Set problem -
Return all of the lines below exactly as they are.

** begin Recorded data **

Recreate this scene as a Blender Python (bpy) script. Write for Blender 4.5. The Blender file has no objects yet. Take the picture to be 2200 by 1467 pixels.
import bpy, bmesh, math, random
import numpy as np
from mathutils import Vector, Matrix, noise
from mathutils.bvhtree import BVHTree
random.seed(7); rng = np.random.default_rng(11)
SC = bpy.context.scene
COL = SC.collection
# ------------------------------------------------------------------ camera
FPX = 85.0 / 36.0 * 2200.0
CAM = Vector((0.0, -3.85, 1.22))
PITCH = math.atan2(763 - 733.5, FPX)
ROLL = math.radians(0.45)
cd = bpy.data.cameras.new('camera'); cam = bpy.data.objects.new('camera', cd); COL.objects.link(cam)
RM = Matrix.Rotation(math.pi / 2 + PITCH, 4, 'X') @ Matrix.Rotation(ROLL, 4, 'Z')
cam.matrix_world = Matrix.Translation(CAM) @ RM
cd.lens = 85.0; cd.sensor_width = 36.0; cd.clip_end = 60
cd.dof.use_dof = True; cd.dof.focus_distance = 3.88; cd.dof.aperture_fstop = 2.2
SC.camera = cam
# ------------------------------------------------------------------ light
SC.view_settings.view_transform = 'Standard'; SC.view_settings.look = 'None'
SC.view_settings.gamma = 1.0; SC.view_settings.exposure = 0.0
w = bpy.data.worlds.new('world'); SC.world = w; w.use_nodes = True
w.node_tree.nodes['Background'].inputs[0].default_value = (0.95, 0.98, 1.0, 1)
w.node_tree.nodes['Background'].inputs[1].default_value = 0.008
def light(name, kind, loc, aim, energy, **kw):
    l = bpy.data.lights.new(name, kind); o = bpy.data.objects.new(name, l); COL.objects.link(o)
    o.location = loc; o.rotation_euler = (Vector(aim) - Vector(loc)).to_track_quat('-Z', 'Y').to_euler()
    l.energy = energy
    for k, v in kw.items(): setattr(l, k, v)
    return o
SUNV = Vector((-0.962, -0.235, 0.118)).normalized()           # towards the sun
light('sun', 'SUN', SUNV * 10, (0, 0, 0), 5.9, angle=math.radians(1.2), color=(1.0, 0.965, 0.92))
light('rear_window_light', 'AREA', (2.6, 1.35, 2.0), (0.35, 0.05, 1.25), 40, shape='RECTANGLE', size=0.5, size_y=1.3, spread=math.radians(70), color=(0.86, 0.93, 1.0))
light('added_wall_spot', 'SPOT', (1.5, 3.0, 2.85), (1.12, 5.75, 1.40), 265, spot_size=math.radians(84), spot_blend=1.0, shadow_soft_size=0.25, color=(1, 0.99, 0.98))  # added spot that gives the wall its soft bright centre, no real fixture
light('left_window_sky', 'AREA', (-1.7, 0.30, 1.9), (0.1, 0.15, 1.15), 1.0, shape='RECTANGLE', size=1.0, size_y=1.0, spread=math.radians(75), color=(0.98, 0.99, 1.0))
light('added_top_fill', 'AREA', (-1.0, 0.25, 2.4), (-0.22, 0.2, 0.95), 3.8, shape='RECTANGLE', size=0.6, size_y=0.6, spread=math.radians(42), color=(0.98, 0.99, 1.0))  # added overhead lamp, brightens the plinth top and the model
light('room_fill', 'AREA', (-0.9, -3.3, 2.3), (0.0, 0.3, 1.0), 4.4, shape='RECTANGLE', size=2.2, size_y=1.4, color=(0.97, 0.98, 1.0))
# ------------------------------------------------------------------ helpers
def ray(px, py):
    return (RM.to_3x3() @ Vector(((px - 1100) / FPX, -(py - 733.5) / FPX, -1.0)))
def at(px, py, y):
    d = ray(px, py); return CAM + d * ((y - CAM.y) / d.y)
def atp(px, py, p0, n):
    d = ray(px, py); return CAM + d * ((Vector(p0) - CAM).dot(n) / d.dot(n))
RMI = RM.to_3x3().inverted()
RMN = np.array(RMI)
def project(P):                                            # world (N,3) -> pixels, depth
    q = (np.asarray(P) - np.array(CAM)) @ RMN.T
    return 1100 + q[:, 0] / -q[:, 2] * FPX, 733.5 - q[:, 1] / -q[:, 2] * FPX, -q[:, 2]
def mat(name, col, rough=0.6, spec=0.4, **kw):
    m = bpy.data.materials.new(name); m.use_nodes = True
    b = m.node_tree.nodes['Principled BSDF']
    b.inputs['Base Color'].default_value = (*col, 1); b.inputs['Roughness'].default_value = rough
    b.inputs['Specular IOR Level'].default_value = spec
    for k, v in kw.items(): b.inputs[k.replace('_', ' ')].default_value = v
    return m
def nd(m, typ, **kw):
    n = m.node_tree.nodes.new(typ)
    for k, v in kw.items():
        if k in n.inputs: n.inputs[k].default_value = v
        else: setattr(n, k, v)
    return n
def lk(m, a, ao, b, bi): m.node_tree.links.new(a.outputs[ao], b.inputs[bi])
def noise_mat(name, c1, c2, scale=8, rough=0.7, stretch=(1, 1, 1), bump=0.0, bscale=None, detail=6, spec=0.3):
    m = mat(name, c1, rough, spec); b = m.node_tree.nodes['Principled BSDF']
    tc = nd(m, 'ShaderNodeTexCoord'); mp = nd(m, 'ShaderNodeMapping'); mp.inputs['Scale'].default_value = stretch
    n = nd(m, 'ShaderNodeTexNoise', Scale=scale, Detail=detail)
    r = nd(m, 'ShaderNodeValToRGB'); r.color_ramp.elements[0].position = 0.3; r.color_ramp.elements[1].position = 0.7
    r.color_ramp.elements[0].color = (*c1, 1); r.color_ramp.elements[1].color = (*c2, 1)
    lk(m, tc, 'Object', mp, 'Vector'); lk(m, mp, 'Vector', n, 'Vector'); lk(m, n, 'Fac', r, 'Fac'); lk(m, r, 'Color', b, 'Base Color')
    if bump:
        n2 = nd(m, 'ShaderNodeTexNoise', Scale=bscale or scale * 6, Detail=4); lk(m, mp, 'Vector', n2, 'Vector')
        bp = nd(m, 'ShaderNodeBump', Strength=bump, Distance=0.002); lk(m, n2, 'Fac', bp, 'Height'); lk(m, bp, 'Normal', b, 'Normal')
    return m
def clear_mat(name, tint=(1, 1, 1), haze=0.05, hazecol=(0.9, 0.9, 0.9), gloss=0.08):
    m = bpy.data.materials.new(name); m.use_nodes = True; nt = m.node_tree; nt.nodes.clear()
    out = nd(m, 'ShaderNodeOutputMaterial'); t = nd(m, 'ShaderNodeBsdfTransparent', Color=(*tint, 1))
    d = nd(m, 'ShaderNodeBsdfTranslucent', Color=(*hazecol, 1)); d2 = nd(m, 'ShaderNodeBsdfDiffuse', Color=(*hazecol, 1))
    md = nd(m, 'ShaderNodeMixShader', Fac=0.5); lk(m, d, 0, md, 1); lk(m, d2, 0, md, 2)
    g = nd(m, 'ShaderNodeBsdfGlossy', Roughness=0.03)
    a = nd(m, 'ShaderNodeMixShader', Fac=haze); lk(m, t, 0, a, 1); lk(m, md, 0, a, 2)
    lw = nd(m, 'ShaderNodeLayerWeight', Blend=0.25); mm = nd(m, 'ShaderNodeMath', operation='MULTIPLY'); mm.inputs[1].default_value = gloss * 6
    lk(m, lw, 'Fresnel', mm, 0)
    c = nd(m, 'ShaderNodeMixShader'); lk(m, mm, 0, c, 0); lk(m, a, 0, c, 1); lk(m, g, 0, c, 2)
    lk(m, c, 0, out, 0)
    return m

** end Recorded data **

Task result -
Recreate this scene as a Blender Python (bpy) script. Write for Blender 4.5. The Blender file has no objects yet. Take the picture to be 2200 by 1467 pixels.
import bpy, bmesh, math, random
import numpy as np
from mathutils import Vector, Matrix, noise
from mathutils.bvhtree import BVHTree
random.seed(7); rng = np.random.default_rng(11)
SC = bpy.context.scene
COL = SC.collection
# ------------------------------------------------------------------ camera
FPX = 85.0 / 36.0 * 2200.0
CAM = Vector((0.0, -3.85, 1.22))
PITCH = math.atan2(763 - 733.5, FPX)
ROLL = math.radians(0.45)
cd = bpy.data.cameras.new('camera'); cam = bpy.data.objects.new('camera', cd); COL.objects.link(cam)
RM = Matrix.Rotation(math.pi / 2 + PITCH, 4, 'X') @ Matrix.Rotation(ROLL, 4, 'Z')
cam.matrix_world = Matrix.Translation(CAM) @ RM
cd.lens = 85.0; cd.sensor_width = 36.0; cd.clip_end = 60
cd.dof.use_dof = True; cd.dof.focus_distance = 3.88; cd.dof.aperture_fstop = 2.2
SC.camera = cam
# ------------------------------------------------------------------ light
SC.view_settings.view_transform = 'Standard'; SC.view_settings.look = 'None'
SC.view_settings.gamma = 1.0; SC.view_settings.exposure = 0.0
w = bpy.data.worlds.new('world'); SC.world = w; w.use_nodes = True
w.node_tree.nodes['Background'].inputs[0].default_value = (0.95, 0.98, 1.0, 1)
w.node_tree.nodes['Background'].inputs[1].default_value = 0.008
def light(name, kind, loc, aim, energy, **kw):
    l = bpy.data.lights.new(name, kind); o = bpy.data.objects.new(name, l); COL.objects.link(o)
    o.location = loc; o.rotation_euler = (Vector(aim) - Vector(loc)).to_track_quat('-Z', 'Y').to_euler()
    l.energy = energy
    for k, v in kw.items(): setattr(l, k, v)
    return o
SUNV = Vector((-0.962, -0.235, 0.118)).normalized()           # towards the sun
light('sun', 'SUN', SUNV * 10, (0, 0, 0), 5.9, angle=math.radians(1.2), color=(1.0, 0.965, 0.92))
light('rear_window_light', 'AREA', (2.6, 1.35, 2.0), (0.35, 0.05, 1.25), 40, shape='RECTANGLE', size=0.5, size_y=1.3, spread=math.radians(70), color=(0.86, 0.93, 1.0))
light('added_wall_spot', 'SPOT', (1.5, 3.0, 2.85), (1.12, 5.75, 1.40), 265, spot_size=math.radians(84), spot_blend=1.0, shadow_soft_size=0.25, color=(1, 0.99, 0.98))  # added spot that gives the wall its soft bright centre, no real fixture
light('left_window_sky', 'AREA', (-1.7, 0.30, 1.9), (0.1, 0.15, 1.15), 1.0, shape='RECTANGLE', size=1.0, size_y=1.0, spread=math.radians(75), color=(0.98, 0.99, 1.0))
light('added_top_fill', 'AREA', (-1.0, 0.25, 2.4), (-0.22, 0.2, 0.95), 3.8, shape='RECTANGLE', size=0.6, size_y=0.6, spread=math.radians(42), color=(0.98, 0.99, 1.0))  # added overhead lamp, brightens the plinth top and the model
light('room_fill', 'AREA', (-0.9, -3.3, 2.3), (0.0, 0.3, 1.0), 4.4, shape='RECTANGLE', size=2.2, size_y=1.4, color=(0.97, 0.98, 1.0))
# ------------------------------------------------------------------ helpers
def ray(px, py):
    return (RM.to_3x3() @ Vector(((px - 1100) / FPX, -(py - 733.5) / FPX, -1.0)))
def at(px, py, y):
    d = ray(px, py); return CAM + d * ((y - CAM.y) / d.y)
def atp(px, py, p0, n):
    d = ray(px, py); return CAM + d * ((Vector(p0) - CAM).dot(n) / d.dot(n))
RMI = RM.to_3x3().inverted()
RMN = np.array(RMI)
def project(P):                                            # world (N,3) -> pixels, depth
    q = (np.asarray(P) - np.array(CAM)) @ RMN.T
    return 1100 + q[:, 0] / -q[:, 2] * FPX, 733.5 - q[:, 1] / -q[:, 2] * FPX, -q[:, 2]
def mat(name, col, rough=0.6, spec=0.4, **kw):
    m = bpy.data.materials.new(name); m.use_nodes = True
    b = m.node_tree.nodes['Principled BSDF']
    b.inputs['Base Color'].default_value = (*col, 1); b.inputs['Roughness'].default_value = rough
    b.inputs['Specular IOR Level'].default_value = spec
    for k, v in kw.items(): b.inputs[k.replace('_', ' ')].default_value = v
    return m
def nd(m, typ, **kw):
    n = m.node_tree.nodes.new(typ)
    for k, v in kw.items():
        if k in n.inputs: n.inputs[k].default_value = v
        else: setattr(n, k, v)
    return n
def lk(m, a, ao, b, bi): m.node_tree.links.new(a.outputs[ao], b.inputs[bi])
def noise_mat(name, c1, c2, scale=8, rough=0.7, stretch=(1, 1, 1), bump=0.0, bscale=None, detail=6, spec=0.3):
    m = mat(name, c1, rough, spec); b = m.node_tree.nodes['Principled BSDF']
    tc = nd(m, 'ShaderNodeTexCoord'); mp = nd(m, 'ShaderNodeMapping'); mp.inputs['Scale'].default_value = stretch
    n = nd(m, 'ShaderNodeTexNoise', Scale=scale, Detail=detail)
    r = nd(m, 'ShaderNodeValToRGB'); r.color_ramp.elements[0].position = 0.3; r.color_ramp.elements[1].position = 0.7
    r.color_ramp.elements[0].color = (*c1, 1); r.color_ramp.elements[1].color = (*c2, 1)
    lk(m, tc, 'Object', mp, 'Vector'); lk(m, mp, 'Vector', n, 'Vector'); lk(m, n, 'Fac', r, 'Fac'); lk(m, r, 'Color', b, 'Base Color')
    if bump:
        n2 = nd(m, 'ShaderNodeTexNoise', Scale=bscale or scale * 6, Detail=4); lk(m, mp, 'Vector', n2, 'Vector')
        bp = nd(m, 'ShaderNodeBump', Strength=bump, Distance=0.002); lk(m, n2, 'Fac', bp, 'Height'); lk(m, bp, 'Normal', b, 'Normal')
    return m
def clear_mat(name, tint=(1, 1, 1), haze=0.05, hazecol=(0.9, 0.9, 0.9), gloss=0.08):
    m = bpy.data.materials.new(name); m.use_nodes = True; nt = m.node_tree; nt.nodes.clear()
    out = nd(m, 'ShaderNodeOutputMaterial'); t = nd(m, 'ShaderNodeBsdfTransparent', Color=(*tint, 1))
    d = nd(m, 'ShaderNodeBsdfTranslucent', Color=(*hazecol, 1)); d2 = nd(m, 'ShaderNodeBsdfDiffuse', Color=(*hazecol, 1))
    md = nd(m, 'ShaderNodeMixShader', Fac=0.5); lk(m, d, 0, md, 1); lk(m, d2, 0, md, 2)
    g = nd(m, 'ShaderNodeBsdfGlossy', Roughness=0.03)
    a = nd(m, 'ShaderNodeMixShader', Fac=haze); lk(m, t, 0, a, 1); lk(m, md, 0, a, 2)
    lw = nd(m, 'ShaderNodeLayerWeight', Blend=0.25); mm = nd(m, 'ShaderNodeMath', operation='MULTIPLY'); mm.inputs[1].default_value = gloss * 6
    lk(m, lw, 'Fresnel', mm, 0)
    c = nd(m, 'ShaderNodeMixShader'); lk(m, mm, 0, c, 0); lk(m, a, 0, c, 1); lk(m, g, 0, c, 2)
    lk(m, c, 0, out, 0)
    return m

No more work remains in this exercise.